** Start of Listing **

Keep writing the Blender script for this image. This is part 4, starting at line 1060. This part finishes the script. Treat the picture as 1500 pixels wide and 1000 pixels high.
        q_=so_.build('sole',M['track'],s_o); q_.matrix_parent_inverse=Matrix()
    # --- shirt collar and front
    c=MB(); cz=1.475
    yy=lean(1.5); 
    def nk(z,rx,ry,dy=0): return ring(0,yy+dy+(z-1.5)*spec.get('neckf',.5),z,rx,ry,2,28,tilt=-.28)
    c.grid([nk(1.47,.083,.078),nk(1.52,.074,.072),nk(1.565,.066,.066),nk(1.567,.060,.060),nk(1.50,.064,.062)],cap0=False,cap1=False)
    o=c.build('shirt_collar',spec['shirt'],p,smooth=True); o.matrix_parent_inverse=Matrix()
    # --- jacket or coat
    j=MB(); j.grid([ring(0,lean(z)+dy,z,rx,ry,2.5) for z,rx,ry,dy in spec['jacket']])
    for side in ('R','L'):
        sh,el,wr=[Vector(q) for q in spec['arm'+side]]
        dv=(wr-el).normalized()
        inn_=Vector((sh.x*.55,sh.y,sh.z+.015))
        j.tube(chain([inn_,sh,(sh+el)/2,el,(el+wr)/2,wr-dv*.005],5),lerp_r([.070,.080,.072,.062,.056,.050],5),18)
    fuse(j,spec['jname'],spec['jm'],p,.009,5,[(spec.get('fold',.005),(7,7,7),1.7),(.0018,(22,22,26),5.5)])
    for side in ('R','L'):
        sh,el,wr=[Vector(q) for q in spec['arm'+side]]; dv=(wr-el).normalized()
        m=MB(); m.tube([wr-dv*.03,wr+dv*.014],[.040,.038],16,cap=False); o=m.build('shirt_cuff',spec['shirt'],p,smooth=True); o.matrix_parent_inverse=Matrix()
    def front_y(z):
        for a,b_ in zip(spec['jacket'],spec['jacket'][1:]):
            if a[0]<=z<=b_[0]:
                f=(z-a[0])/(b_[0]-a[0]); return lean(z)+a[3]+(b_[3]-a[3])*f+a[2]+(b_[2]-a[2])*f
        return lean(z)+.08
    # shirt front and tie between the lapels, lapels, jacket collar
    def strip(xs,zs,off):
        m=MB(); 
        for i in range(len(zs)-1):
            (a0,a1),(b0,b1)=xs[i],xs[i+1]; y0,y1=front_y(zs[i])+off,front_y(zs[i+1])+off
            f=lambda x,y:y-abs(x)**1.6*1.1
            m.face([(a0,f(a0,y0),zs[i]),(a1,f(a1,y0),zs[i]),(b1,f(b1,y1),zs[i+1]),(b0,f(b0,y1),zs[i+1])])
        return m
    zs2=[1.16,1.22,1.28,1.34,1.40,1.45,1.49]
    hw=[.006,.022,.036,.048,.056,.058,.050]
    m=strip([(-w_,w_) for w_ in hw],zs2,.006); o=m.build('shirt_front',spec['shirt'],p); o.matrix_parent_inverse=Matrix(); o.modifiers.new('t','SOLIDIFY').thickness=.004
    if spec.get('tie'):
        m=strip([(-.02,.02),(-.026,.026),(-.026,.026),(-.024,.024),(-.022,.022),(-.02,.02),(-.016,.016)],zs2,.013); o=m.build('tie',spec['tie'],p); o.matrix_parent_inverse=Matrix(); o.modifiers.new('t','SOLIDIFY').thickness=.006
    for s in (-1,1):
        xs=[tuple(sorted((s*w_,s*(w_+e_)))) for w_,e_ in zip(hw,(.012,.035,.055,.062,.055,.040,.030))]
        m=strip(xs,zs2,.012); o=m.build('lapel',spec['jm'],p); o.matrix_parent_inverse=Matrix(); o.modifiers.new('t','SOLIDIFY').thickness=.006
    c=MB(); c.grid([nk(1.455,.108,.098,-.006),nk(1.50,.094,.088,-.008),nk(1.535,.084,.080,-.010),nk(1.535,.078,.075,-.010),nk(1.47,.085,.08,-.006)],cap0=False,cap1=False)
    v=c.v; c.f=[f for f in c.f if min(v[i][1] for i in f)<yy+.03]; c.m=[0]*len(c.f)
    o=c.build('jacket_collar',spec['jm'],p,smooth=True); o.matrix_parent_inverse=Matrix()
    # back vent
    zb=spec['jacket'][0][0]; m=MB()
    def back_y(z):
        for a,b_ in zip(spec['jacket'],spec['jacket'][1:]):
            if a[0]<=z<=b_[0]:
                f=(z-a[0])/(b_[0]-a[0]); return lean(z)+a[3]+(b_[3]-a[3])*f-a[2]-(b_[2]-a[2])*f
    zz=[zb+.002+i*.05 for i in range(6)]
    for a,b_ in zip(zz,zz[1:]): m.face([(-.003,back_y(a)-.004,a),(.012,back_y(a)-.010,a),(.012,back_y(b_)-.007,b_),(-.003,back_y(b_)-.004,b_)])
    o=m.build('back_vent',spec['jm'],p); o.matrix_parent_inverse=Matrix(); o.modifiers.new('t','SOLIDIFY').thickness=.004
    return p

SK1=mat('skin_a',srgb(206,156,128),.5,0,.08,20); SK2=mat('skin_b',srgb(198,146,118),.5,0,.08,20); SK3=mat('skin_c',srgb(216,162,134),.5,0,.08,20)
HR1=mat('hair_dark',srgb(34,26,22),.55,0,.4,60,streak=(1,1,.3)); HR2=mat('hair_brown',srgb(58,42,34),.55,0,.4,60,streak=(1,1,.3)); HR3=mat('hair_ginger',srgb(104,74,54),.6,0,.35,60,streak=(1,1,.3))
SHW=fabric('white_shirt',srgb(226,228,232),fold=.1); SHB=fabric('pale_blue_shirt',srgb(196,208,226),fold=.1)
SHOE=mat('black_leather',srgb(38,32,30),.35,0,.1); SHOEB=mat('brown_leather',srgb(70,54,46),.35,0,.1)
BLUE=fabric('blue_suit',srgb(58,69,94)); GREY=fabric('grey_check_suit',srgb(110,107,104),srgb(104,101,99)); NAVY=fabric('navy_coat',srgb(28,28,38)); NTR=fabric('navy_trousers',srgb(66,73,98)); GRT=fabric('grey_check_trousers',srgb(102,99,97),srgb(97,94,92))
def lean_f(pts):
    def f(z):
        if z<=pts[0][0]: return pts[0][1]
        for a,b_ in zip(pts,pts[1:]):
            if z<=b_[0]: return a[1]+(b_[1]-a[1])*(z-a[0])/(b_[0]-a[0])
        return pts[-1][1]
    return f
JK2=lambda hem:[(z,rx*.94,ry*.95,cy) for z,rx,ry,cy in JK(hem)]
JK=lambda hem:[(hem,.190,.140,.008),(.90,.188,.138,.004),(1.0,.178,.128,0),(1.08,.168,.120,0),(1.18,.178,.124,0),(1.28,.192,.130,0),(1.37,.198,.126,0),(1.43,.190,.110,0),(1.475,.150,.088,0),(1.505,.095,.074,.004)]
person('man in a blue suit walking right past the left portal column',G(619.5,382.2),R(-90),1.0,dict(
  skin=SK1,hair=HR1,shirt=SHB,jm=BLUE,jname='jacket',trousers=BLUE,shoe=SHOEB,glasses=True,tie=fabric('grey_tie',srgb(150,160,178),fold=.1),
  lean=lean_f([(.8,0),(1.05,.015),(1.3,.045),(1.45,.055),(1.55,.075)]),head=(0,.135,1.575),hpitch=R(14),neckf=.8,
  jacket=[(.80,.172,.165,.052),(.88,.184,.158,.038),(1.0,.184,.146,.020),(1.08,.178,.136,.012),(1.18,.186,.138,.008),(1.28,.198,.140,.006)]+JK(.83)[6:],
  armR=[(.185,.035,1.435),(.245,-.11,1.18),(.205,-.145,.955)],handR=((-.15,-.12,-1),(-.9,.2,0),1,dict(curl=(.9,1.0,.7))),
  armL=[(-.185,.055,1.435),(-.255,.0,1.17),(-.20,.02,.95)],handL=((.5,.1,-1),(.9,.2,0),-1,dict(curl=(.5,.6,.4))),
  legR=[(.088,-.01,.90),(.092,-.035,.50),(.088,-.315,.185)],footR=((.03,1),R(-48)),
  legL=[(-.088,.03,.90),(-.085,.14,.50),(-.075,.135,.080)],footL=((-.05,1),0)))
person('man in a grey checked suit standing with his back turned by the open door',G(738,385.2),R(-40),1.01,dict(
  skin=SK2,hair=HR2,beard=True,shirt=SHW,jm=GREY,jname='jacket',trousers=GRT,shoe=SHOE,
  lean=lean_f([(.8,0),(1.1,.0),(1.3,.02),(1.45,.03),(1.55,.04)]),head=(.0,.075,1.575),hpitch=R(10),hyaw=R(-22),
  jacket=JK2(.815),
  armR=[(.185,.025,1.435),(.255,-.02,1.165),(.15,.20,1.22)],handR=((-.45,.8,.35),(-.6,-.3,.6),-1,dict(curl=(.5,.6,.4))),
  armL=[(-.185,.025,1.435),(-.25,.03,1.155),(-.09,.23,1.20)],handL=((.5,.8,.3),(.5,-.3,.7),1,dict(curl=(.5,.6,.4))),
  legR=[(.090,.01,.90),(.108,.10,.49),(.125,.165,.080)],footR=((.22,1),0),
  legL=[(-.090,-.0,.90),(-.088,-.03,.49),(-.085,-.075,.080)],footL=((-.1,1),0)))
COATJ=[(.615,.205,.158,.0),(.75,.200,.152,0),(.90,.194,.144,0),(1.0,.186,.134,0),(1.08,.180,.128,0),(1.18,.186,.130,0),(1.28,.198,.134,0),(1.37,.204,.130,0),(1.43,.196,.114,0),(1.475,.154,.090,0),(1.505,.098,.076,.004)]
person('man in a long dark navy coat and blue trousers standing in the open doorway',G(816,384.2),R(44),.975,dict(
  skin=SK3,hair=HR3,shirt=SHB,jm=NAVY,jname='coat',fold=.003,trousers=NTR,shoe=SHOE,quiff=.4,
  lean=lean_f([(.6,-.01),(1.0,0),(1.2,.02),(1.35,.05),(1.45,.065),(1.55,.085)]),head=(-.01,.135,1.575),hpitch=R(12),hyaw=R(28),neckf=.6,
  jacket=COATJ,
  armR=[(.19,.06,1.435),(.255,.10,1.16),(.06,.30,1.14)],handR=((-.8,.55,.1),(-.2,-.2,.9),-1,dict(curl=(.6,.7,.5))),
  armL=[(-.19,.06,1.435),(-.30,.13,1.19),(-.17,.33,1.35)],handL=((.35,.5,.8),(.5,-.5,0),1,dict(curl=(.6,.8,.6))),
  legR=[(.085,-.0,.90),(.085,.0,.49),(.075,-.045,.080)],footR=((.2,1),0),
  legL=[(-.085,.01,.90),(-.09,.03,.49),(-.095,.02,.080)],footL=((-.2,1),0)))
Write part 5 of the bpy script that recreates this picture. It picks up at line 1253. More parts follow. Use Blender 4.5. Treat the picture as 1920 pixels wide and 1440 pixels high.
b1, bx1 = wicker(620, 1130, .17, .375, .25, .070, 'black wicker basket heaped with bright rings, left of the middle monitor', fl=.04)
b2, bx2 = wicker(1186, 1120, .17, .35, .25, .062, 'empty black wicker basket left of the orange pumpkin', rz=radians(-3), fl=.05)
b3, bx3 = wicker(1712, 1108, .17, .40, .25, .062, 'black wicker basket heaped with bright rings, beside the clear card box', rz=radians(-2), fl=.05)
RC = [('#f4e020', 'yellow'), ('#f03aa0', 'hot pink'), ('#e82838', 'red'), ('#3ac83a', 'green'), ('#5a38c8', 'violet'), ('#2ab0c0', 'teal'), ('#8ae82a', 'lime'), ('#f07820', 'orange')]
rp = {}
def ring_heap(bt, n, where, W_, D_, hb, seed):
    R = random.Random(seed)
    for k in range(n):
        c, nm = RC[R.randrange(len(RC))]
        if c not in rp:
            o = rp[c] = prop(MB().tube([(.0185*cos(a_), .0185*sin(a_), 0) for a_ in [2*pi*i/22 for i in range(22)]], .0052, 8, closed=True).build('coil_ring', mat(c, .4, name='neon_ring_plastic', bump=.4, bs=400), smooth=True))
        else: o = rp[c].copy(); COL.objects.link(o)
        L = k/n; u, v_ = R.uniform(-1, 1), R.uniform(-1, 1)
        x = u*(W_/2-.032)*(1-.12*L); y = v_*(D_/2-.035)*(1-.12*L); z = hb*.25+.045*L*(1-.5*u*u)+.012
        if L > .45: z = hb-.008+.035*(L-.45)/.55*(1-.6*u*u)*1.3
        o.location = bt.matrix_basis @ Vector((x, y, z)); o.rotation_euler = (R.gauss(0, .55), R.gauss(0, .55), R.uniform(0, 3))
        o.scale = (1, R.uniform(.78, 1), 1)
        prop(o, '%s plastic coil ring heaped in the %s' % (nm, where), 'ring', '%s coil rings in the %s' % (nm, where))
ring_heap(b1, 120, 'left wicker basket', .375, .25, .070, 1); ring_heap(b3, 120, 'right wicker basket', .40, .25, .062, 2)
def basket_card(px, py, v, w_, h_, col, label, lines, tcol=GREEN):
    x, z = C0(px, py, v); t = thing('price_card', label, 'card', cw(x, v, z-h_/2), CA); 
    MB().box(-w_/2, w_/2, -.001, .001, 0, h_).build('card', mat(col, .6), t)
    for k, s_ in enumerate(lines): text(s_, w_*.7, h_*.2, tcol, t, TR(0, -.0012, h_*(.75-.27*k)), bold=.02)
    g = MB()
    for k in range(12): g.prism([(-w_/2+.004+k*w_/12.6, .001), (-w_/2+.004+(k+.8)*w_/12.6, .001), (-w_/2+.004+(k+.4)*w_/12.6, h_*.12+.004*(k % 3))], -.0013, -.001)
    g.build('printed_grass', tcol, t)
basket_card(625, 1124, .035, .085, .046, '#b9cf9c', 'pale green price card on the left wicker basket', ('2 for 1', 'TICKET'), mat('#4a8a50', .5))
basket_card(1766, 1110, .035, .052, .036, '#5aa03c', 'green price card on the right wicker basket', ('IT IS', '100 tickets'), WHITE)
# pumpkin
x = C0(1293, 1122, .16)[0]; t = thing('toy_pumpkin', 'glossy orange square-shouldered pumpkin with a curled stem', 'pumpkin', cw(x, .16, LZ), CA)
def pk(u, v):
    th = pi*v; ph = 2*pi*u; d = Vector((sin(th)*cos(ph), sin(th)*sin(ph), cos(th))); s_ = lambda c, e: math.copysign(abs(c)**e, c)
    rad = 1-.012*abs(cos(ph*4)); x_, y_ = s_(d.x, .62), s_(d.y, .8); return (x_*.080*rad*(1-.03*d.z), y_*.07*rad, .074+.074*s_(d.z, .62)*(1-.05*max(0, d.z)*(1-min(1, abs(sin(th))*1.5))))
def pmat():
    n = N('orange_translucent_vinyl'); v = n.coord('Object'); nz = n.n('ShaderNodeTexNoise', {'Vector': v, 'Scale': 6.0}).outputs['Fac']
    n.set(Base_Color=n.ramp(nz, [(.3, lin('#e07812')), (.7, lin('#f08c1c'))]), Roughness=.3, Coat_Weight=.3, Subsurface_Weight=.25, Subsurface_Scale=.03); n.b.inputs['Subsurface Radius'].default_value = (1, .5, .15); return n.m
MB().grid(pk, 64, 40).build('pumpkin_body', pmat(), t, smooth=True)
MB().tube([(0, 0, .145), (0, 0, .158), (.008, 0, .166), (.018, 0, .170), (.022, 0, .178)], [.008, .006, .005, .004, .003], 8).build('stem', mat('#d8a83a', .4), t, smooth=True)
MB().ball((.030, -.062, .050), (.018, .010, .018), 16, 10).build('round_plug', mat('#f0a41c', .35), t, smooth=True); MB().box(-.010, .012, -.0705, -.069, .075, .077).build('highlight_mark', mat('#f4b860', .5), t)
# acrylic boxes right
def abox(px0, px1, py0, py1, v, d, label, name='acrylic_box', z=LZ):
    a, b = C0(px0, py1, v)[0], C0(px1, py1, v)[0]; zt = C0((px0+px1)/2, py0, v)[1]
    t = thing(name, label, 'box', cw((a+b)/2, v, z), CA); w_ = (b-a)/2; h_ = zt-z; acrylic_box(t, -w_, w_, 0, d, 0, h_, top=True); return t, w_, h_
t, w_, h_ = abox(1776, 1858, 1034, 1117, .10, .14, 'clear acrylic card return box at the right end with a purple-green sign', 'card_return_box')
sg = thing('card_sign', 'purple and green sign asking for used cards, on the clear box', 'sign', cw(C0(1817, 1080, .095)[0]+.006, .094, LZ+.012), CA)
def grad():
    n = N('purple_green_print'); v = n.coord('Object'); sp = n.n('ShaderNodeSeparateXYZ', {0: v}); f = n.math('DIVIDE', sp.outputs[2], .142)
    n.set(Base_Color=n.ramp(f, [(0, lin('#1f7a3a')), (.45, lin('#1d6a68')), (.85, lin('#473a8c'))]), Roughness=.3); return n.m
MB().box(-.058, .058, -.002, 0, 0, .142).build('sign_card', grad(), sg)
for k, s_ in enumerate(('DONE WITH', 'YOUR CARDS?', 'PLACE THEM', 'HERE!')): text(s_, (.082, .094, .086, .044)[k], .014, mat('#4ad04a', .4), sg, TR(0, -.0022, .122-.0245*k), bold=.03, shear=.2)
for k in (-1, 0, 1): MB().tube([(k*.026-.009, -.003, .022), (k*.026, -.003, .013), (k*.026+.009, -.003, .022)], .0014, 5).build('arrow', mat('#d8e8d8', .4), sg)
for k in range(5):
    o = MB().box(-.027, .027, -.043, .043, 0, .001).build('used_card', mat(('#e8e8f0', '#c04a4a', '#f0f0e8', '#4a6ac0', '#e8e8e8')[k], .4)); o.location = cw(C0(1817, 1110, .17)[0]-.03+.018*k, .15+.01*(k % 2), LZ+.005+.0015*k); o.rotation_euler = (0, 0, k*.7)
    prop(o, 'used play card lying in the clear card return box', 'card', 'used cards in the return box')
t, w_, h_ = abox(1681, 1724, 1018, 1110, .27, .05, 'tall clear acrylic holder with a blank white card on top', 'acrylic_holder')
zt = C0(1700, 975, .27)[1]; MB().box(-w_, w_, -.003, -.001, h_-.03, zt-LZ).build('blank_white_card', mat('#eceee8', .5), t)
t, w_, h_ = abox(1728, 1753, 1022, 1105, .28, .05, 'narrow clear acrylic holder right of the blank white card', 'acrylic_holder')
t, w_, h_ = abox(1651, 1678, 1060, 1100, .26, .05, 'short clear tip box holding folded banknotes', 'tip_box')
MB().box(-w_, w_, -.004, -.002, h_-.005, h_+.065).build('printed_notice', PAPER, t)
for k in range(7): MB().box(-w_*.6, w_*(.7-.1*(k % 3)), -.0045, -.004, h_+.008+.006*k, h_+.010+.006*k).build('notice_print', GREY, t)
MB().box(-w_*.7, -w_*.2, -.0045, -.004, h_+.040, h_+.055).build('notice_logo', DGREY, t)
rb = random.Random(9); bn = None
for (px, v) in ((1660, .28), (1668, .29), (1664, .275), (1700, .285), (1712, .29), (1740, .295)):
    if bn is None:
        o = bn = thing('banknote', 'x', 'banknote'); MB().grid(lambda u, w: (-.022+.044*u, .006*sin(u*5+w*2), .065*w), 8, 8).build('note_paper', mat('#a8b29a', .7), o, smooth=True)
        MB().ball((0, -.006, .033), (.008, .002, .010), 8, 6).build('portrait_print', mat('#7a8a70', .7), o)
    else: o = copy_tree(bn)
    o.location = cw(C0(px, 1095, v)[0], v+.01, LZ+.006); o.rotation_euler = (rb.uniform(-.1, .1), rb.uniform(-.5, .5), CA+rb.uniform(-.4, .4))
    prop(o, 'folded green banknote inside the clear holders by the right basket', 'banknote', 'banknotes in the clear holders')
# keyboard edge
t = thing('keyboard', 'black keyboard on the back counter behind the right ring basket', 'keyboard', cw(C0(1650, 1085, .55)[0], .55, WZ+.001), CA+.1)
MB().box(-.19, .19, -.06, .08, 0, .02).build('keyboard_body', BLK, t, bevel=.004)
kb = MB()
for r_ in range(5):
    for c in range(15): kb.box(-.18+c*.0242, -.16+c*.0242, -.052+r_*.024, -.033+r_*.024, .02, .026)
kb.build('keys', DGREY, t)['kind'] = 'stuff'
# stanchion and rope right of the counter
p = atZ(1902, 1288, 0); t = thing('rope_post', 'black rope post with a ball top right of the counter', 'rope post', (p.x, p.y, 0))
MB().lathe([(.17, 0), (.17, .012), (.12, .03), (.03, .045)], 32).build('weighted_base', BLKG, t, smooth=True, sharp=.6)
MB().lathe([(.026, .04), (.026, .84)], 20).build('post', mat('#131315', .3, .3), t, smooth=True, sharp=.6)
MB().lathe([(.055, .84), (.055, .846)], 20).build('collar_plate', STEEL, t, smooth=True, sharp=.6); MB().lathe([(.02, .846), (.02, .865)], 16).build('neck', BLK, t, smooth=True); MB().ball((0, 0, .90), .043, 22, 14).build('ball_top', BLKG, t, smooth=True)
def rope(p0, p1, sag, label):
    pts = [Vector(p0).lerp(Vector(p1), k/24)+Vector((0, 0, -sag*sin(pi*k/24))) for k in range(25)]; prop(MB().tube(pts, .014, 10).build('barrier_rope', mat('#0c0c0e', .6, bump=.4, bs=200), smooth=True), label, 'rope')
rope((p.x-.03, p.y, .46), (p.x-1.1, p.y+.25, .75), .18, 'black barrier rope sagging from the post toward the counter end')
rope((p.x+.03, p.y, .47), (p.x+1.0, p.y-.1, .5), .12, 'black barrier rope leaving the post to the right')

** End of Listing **

> _Given exercise_:
Examine the records and pull out every line where the string "picture" occurs.

> _Result of this exercise_:
Keep writing the Blender script for this image. This is part 4, starting at line 1060. This part finishes the script. Treat the picture as 1500 pixels wide and 1000 pixels high.
Write part 5 of the bpy script that recreates this picture. It picks up at line 1253. More parts follow. Use Blender 4.5. Treat the picture as 1920 pixels wide and 1440 pixels high.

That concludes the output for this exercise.